→ **Written exercise**:
Copy every line in the records below that contains the word "this".

→ **Dataset excerpts**:
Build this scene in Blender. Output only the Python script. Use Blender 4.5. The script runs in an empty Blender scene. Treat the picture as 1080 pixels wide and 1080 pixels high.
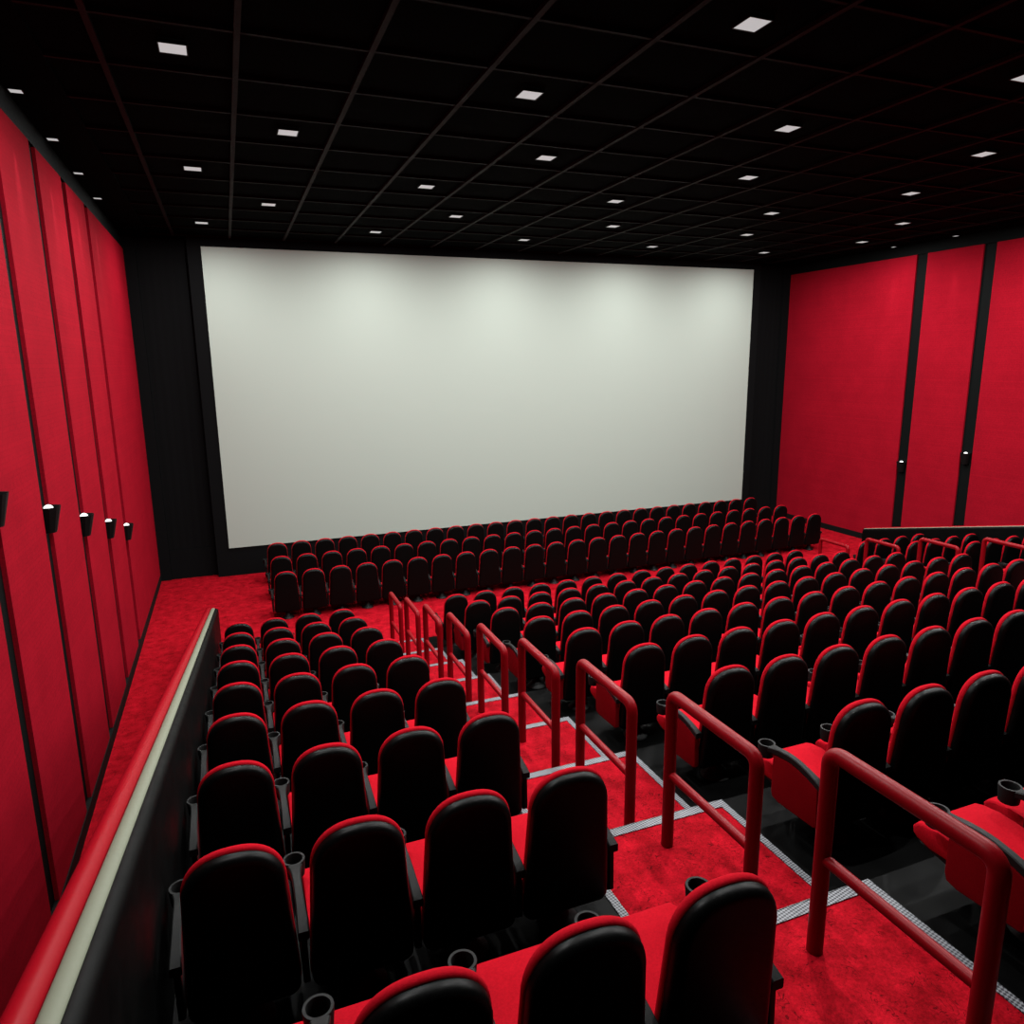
import bpy, bmesh, math
from mathutils import Vector, Matrix
S = bpy.context.scene
C = S.collection
ZO = 5.56                                   # floor of the hall is z = 0

# ------------------------------------------------------------------ materials
KA = 0.35                                   # overall reflectance of the hall's finishes
def mat(name, col, rough=0.6, spec=0.5, metal=0.0, emit=None, estr=1.0, sheen=0.0):
    m = bpy.data.materials.new(name); m.use_nodes = True
    b = m.node_tree.nodes['Principled BSDF']
    b.inputs['Base Color'].default_value = (*[KA * c for c in col], 1)
    b.inputs['Roughness'].default_value = rough
    b.inputs['Specular IOR Level'].default_value = spec * 0.3
    b.inputs['Metallic'].default_value = metal
    if sheen: b.inputs['Sheen Weight'].default_value = sheen
    if emit:
        b.inputs['Emission Color'].default_value = (*emit, 1)
        b.inputs['Emission Strength'].default_value = estr
    return m
def nodes(m): return m.node_tree.nodes, m.node_tree.links, m.node_tree.nodes['Principled BSDF']
def ramp(n, stops):
    r = n.new('ShaderNodeValToRGB'); e = r.color_ramp.elements
    e[0].position, e[0].color = stops[0][0], (*stops[0][1], 1)
    e[1].position, e[1].color = stops[-1][0], (*stops[-1][1], 1)
    for p, c in stops[1:-1]:
        k = e.new(p); k.color = (*c, 1)
    return r
def noise(n, l, vec, scale, detail=2, rough=0.5, dist=0.0):
    t = n.new('ShaderNodeTexNoise'); t.inputs['Scale'].default_value = scale
    t.inputs['Detail'].default_value = detail; t.inputs['Roughness'].default_value = rough
    t.inputs['Distortion'].default_value = dist
    l.new(vec, t.inputs['Vector']); return t
def objvec(n):
    return n.new('ShaderNodeTexCoord').outputs['Object']
def mixc(n, l, typ, fac, a, b):
    x = n.new('ShaderNodeMix'); x.data_type = 'RGBA'; x.blend_type = typ
    if isinstance(fac, float): x.inputs[0].default_value = fac
    else: l.new(fac, x.inputs[0])
    for s, v in ((6, a), (7, b)):
        if isinstance(v, tuple): x.inputs[s].default_value = (*v, 1)
        else: l.new(v, x.inputs[s])
    return x.outputs[2]

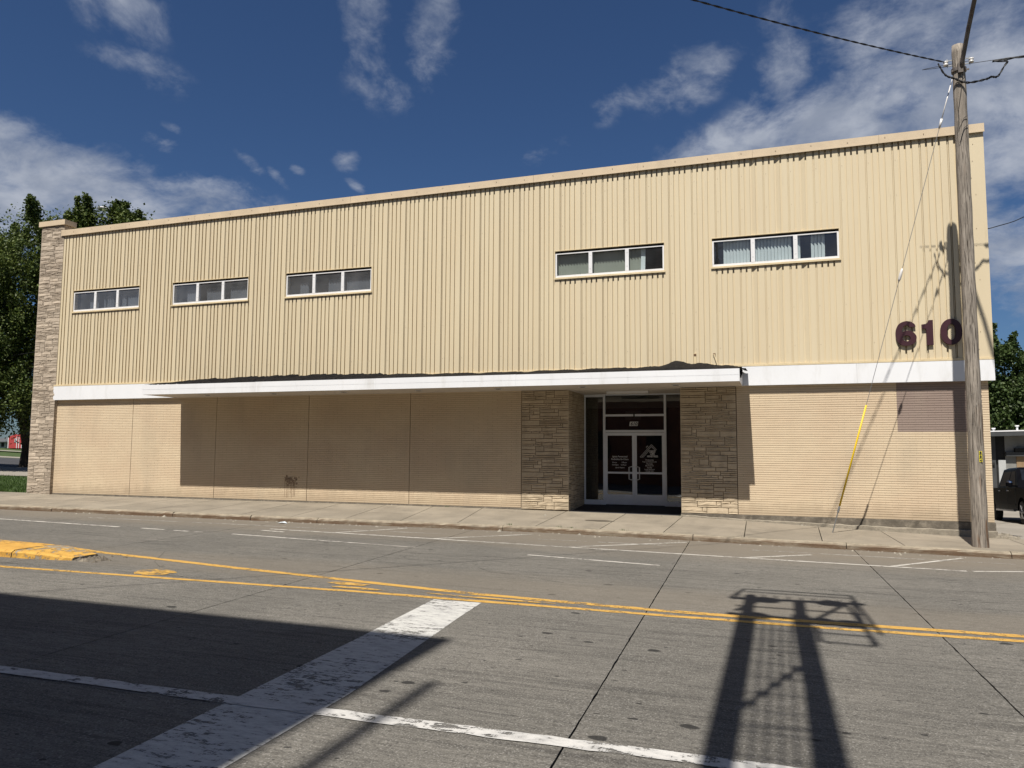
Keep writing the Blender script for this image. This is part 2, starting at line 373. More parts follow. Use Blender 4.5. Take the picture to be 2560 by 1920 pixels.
mROAD = mat_road()
mSIDE = mat_siding()
mWALK = M('sidewalk_concrete', (0.208, 0.181, 0.142), .88, .14, .9, bump=.35, bscale=50, objvar=.07, dirt=(.12, .105, .085), dirt_amt=.5, dirt_scale=1.6, spec=.2)
mKERB = mat_kerb()
mJOINT = M('joint_filler', (0.022, 0.020, 0.017), .95, .3)
mBRICK = mat_brick('painted_brick', (0.595, 0.488, 0.345), (0.550, 0.434, 0.305))
mBRICKP = mat_brick('purple_brown_painted_brick', (0.285, 0.222, 0.190), (0.255, 0.195, 0.165))
mMORT = M('brick_mortar', (0.38, 0.29, 0.19), .95, .15)
mMORTP = M('dark_painted_mortar', (0.17, 0.13, 0.11), .95, .15)
mSTONE = M('cut_stone', (0.43, 0.352, 0.25), .88, .12, 2.2, bump=.4, bscale=28, objvar=.12, dirt=(.22, .175, .12), dirt_amt=.5, dirt_scale=3, spec=.2)
mSTONEP = M('grey_cut_stone', (0.41, 0.345, 0.272), .88, .12, 2.2, bump=.35, bscale=28, objvar=.14, dirt=(.20, .16, .13), dirt_amt=.5, dirt_scale=3, spec=.2)
mSMORT = M('stone_mortar', (0.125, 0.088, 0.056), .95, .2)
mWHITE = M('white_fascia', (0.68, 0.69, 0.71), .42, .035, .7, spec=.35, fine=0, dirt=(.46, .45, .42), dirt_amt=.45, dirt_scale=2.2, dirt_stretch=(1, 1, .25))
mSOFF = M('soffit_board', (0.50, 0.455, 0.40), .8, .08, .8)
mCOPE = M('coping_metal', (0.52, 0.42, 0.295), .6, .07, 1.2, dirt=(.36, .28, .19), dirt_amt=.35, dirt_scale=2)
mTRIM = M('cream_trim', (0.57, 0.47, 0.30), .6, .08, 2, dirt=(.32, .24, .15), dirt_amt=.4, dirt_scale=5)
mALU = M('white_aluminium', (0.66, 0.66, 0.67), .4, .05, 3, spec=.5, fine=0)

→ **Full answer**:
Build this scene in Blender. Output only the Python script. Use Blender 4.5. The script runs in an empty Blender scene. Treat the picture as 1080 pixels wide and 1080 pixels high.
Keep writing the Blender script for this image. This is part 2, starting at line 373. More parts follow. Use Blender 4.5. Take the picture to be 2560 by 1920 pixels.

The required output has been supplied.